Using minimum and maximum temperatures might have led to clearer patterns in the data. However, mean monthly temperatures do reflect the minima and maxima to a certain extent; therefore, using these data in the analyses should have revealed the most important patterns of the relationship between temperature and area of damage for these forest insect Lepidoptera.

Certain outbreak species, like L. dispar, are known to have strong cyclical patterns of outbreaks (Turchin and Taylor 1992). Our analysis confirms this for the L. dispar damage area in Hungary. This cyclicity is often attributed to regulation by natural enemies based on theoretical models and some empirical data. The population cycles of L. dispar fit a second-order autoregressive model with a moving average. Including weather variables in this model does not add explanatory value. This could indicate that the population processes affecting L. dispar dynamics in Hungary are relatively insensitive to weather conditions. Alternatively, the processes may be sensitive to weather, as shown by the first-order regressive model with the weather variables included; this generates the type of pattern described by an ARMA model. However, it is unlikely that the population dynamics of L. dispar are independent of weather influences, even though previous studies have also suggested that the drivers of the cycles are endogenous (Liebhold et al. 2000). Euproctis chrysorrhoea and T. viridana show some indication of periodicity, but the noise in the data prevents the detection of true cycles over time. Potentially, the dynamics of the latter two species are not solely based on interactions with natural enemies or bottom-up control; the high percentages explained by the model (Table 4) support the relative importance of exogenous variation (e.g., weather fluctuations).
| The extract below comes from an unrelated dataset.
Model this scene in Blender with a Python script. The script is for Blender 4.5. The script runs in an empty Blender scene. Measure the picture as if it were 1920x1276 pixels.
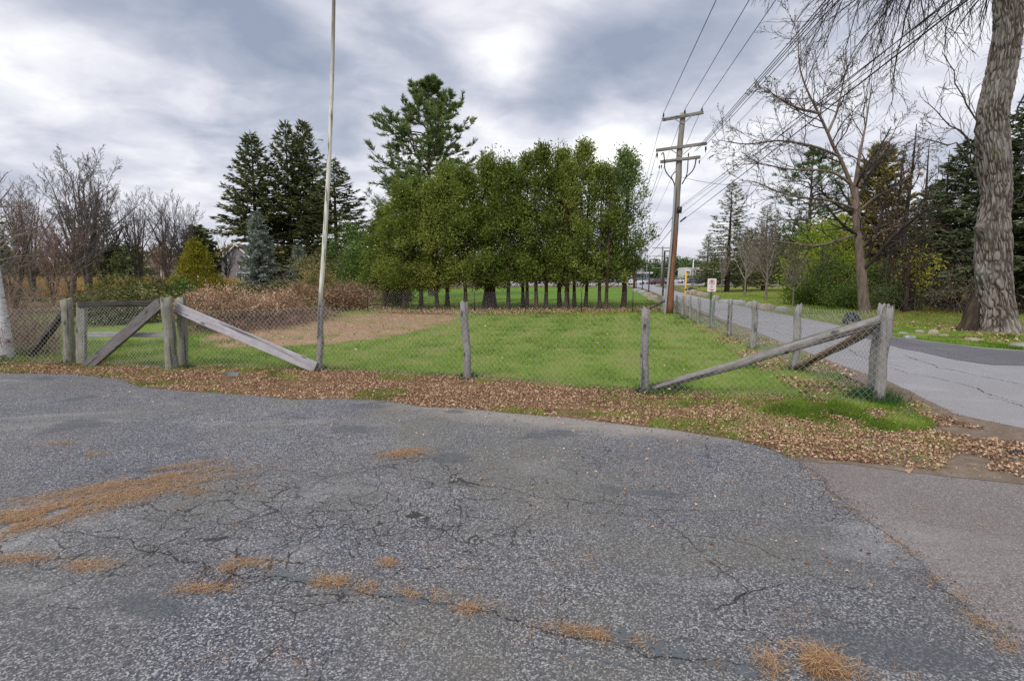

For most species, potential and detected cycles span more than about 10 years. This means that potential changes in periodicity are difficult to detect since a 49-year time series only covers four complete cycles at most. The potential cycles of M. neustria would span a period of more than 20 years, so this data set only covers, perhaps, one cycle. In summary, the actual frequency of peaks in damage area has not changed for any of the species. The potential and detected presence of 10-year cycles in the damage was also the reason to divide the damage in 10-year periods for the analyses of changes in the magnitude of variation over time. Approaching the variability in this manner the risk of unevenly divided peaks in the damage is brought to a minimum and the actual effect of higher amplitude of changes will be analyzed.

As discussed in the introduction, weather can have a great influence on many insect traits, resulting in observed changes in insect emergence and development times recorded as being a result of climatic change (Walther et al. 2002; Parmesan and Yohe 2003; Parmesan 2006). According to our analyses, temperature changes affect the damage caused by insect herbivores more strongly than precipitation. Our study does show that not all species are affected by climate change and that the species with a relatively high CV (indicating high rates of population change) will not respond in a similar manner to species with a low CV (indicating low rates of population change). Potentially, species with high population growth rates have population dynamics that are ruled more by endogenous feedback than by exogenous feedback; our results for L. dispar and M. neustria indicate that the feedback does not change. However, for E. chrysorrhoea, T. viridana, and T. processionea, it seems that the changes in exogenous feedback allow them to cause more than 20% damage to a greater area of forest. The observed reduction in R. buoliana damage area strengthens the finding of earlier research that autumn temperatures can be important for overwintering success, and that there is an additive effect of January temperatures (West 1936; Bogenschütz 1976). However, the observed relationships between damage and weather are not always intuitive and therefore highlight the need for a better understanding of the interactions between temperature, precipitation, insect physiology, and ultimately their effects on population dynamics.